:: Dataset rows ::
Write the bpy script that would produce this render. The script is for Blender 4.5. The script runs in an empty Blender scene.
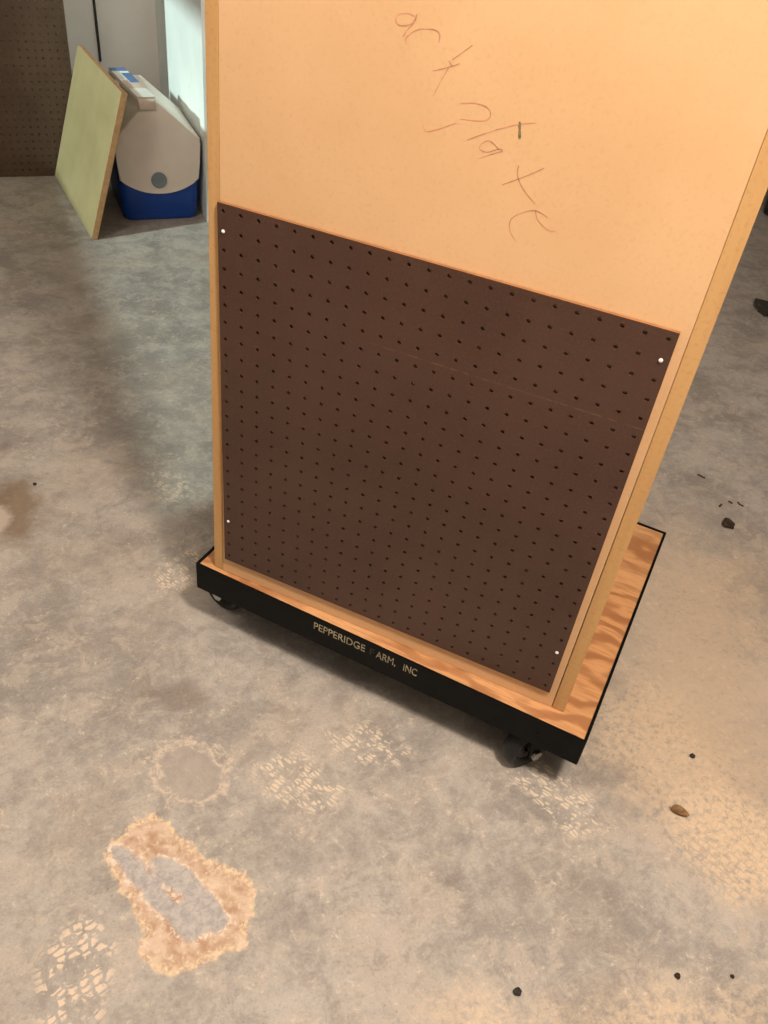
import bpy, bmesh, math, random
import numpy as np
from mathutils import Vector, Matrix, noise as mnoise

random.seed(7)
C = bpy.context.scene.collection
sc = bpy.context.scene
R = math.radians

# ------------------------------------------------------------------ room frame
O = Vector((-1.2796, 1.541, 0.0))            # a point on the floor in the corner recess
ROOM_A = R(46.5)                             # the room is turned against the cabinet
U = Vector((math.cos(ROOM_A), math.sin(ROOM_A), 0))
V = Vector((-math.sin(ROOM_A), math.cos(ROOM_A), 0))
ROOM = Matrix.Translation(O) @ Matrix.Rotation(ROOM_A, 4, 'Z')
U0, U1, V0, V1, HH = -1.7, 4.2, -4.4, 0.78, 2.5


# ------------------------------------------------------------------ node helper
class NT:
    def __init__(s, name):
        s.m = bpy.data.materials.new(name)
        s.m.use_nodes = True
        s.t = s.m.node_tree
        s.b = s.t.nodes['Principled BSDF']

    def n(s, typ, **kw):
        nd = s.t.nodes.new(typ)
        for k, v in kw.items():
            if k in nd.bl_rna.properties:
                setattr(nd, k, v)
            else:
                nd.inputs[k].default_value = v
        return nd

    def l(s, a, b):
        s.t.links.new(a, b)

    def val(s, x, sock):
        if isinstance(x, (int, float)):
            sock.default_value = x
        elif isinstance(x, tuple):
            sock.default_value = x if len(x) == len(sock.default_value) else (*x, 1)
        else:
            s.l(x, sock)

    def math(s, op, a, b=0.0, c=0.0, clamp=False):
        nd = s.t.nodes.new('ShaderNodeMath')
        nd.operation = op
        nd.use_clamp = clamp
        s.val(a, nd.inputs[0]); s.val(b, nd.inputs[1]); s.val(c, nd.inputs[2])
        return nd.outputs[0]

    def mix(s, f, a, b, mode='MIX'):
        nd = s.t.nodes.new('ShaderNodeMix')
        nd.data_type = 'RGBA'
        nd.blend_type = mode
        s.val(f, nd.inputs[0]); s.val(a, nd.inputs[6]); s.val(b, nd.inputs[7])
        return nd.outputs[2]

    def coord(s):
        return s.n('ShaderNodeTexCoord').outputs['Object']

    def mapping(s, vec, rot=(0, 0, 0), scale=(1, 1, 1), loc=(0, 0, 0)):
        nd = s.n('ShaderNodeMapping')
        s.l(vec, nd.inputs[0])
        nd.inputs['Location'].default_value = loc
        nd.inputs['Rotation'].default_value = rot
        nd.inputs['Scale'].default_value = scale
        return nd.outputs[0]

    def noise(s, vec, scale, detail=5, rough=0.55, dist=0.0):
        nd = s.n('ShaderNodeTexNoise')
        s.l(vec, nd.inputs['Vector'])
        nd.inputs['Scale'].default_value = scale
        nd.inputs['Detail'].default_value = detail
        nd.inputs['Roughness'].default_value = rough
        nd.inputs['Distortion'].default_value = dist
        return nd.outputs['Fac']

    def rng(s, x, a, b, c=0.0, d=1.0, smooth=True):
        nd = s.n('ShaderNodeMapRange')
        if smooth:
            nd.interpolation_type = 'SMOOTHSTEP'
        s.val(x, nd.inputs[0])
        for i, v in enumerate((a, b, c, d)):
            nd.inputs[i + 1].default_value = v
        return nd.outputs[0]

    def bump(s, h, strength=0.2, dist=0.002):
        nd = s.n('ShaderNodeBump')
        nd.inputs['Strength'].default_value = strength
        nd.inputs['Distance'].default_value = dist
        s.l(h, nd.inputs['Height'])
        s.l(nd.outputs[0], s.b.inputs['Normal'])

    def out(s, col, rough=0.5, spec=0.5, metal=0.0):
        s.val(col, s.b.inputs['Base Color'])
        s.val(rough, s.b.inputs['Roughness'])
        s.b.inputs['Specular IOR Level'].default_value = spec
        s.b.inputs['Metallic'].default_value = metal
        return s.m


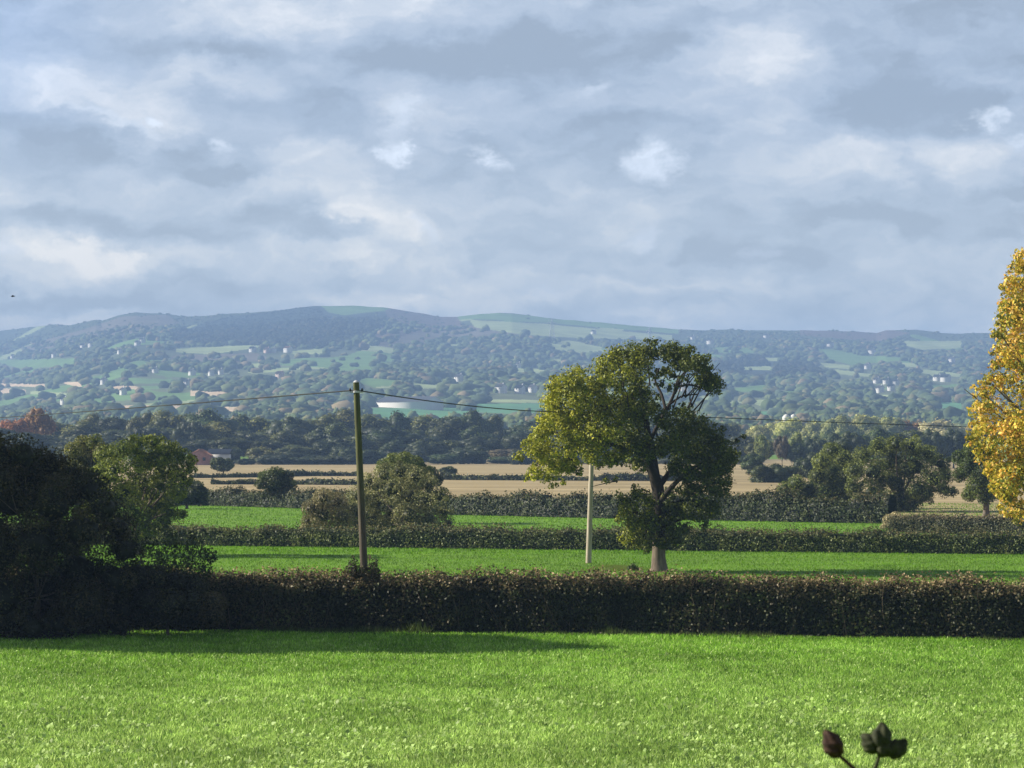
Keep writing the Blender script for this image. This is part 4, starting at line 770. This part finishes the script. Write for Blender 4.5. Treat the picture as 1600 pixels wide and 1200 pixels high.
def sapling(lab, px, Y, pts, n, leaf, pal, stems):
    b = np.array(((px-800)*Y/F, Y, 0)); t = thing('sapling', b, lab, 'sapling'); g = Geo()
    for s_ in stems: lb_pts = [P(x, y, Y+rng.uniform(-.2, .2))-b for x, y in s_]; lb_pts = np.array(lb_pts); add_tube(g, bez(lb_pts[0], lb_pts[1], lb_pts[2], 8), np.linspace(.025, .006, 8), k=5)
    link('stem', g.mesh('stem', M_TWIG, True), t); g = Geo()
    cl = np.array([(*(P(x, y, Y+rng.uniform(-.5, .5))-b), r*Y/F, r*Y/F, r*Y/F) for x, y, r in pts]); clump_foliage(g, cl, n, leaf, pal, core=0, spread=(.1, 1.2), tilt=1); link('foliage', g.mesh('foliage', M_LEAF), t)
SP = [(.03, .05, .015), (.05, .08, .02), (.075, .10, .03)]
sapling('sparse dark leafy sapling sticking up above the low shrub left of the hedge', 275, 106, [(232, 852, 13), (248, 865, 16), (270, 850, 12), (285, 868, 18), (305, 855, 14), (318, 875, 16), (330, 868, 10), (262, 885, 16), (295, 890, 16), (240, 890, 14), (322, 892, 10), (300, 838, 8), (268, 835, 6)], 2300, .10, SP,
        [[(275, 980), (262, 920), (235, 845)], [(275, 980), (275, 900), (270, 830)], [(276, 980), (290, 900), (302, 830)], [(277, 980), (305, 910), (335, 862)], [(276, 980), (300, 930), (322, 855)]])
sapling('scrubby ivy growth wrapped round the foot of the telegraph pole above the hedge', 569, 107.6, [(552, 880, 7), (558, 892, 9), (570, 895, 10), (582, 888, 8), (586, 878, 5), (550, 900, 9), (565, 908, 12), (585, 904, 10), (576, 872, 4), (551, 870, 3), (548, 890, 8), (560, 900, 14), (580, 900, 14), (586, 895, 8), (570, 915, 16)], 3600, .075, [(.03, .04, .015), (.06, .06, .02), (.12, .10, .05)],
        [[(566, 980), (560, 920), (551, 868)], [(567, 980), (572, 910), (578, 866)], [(568, 980), (575, 920), (588, 872)]])
for k, (x, y, R, Hh, lab) in enumerate([(-25.5, 104.6, 5.7, 15.2, 'tall tree just outside the left edge, nearest to the thorn bush'), (-35.5, 106, 5.2, 16.5, 'tall tree outside the left edge, second from the thorn bush'), (-46, 107.5, 6, 17, 'tall tree farthest outside the left edge')]):
    tree('tree', lab, 'tree', (x, y, 0), crown_clumps(R, 1.0, Hh, 46, (.3, .45)), 9000, .3, MG, tr=.35, fork=3, core=.8, rel=True)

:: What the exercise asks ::
Could the lines from the top of the material through the line with "R = math.radians" be repeated exactly, pictures left out?

:: Answer for this exercise ::
Write the bpy script that would produce this render. The script is for Blender 4.5. The script runs in an empty Blender scene.
import bpy, bmesh, math, random
import numpy as np
from mathutils import Vector, Matrix, noise as mnoise

random.seed(7)
C = bpy.context.scene.collection
sc = bpy.context.scene
R = math.radians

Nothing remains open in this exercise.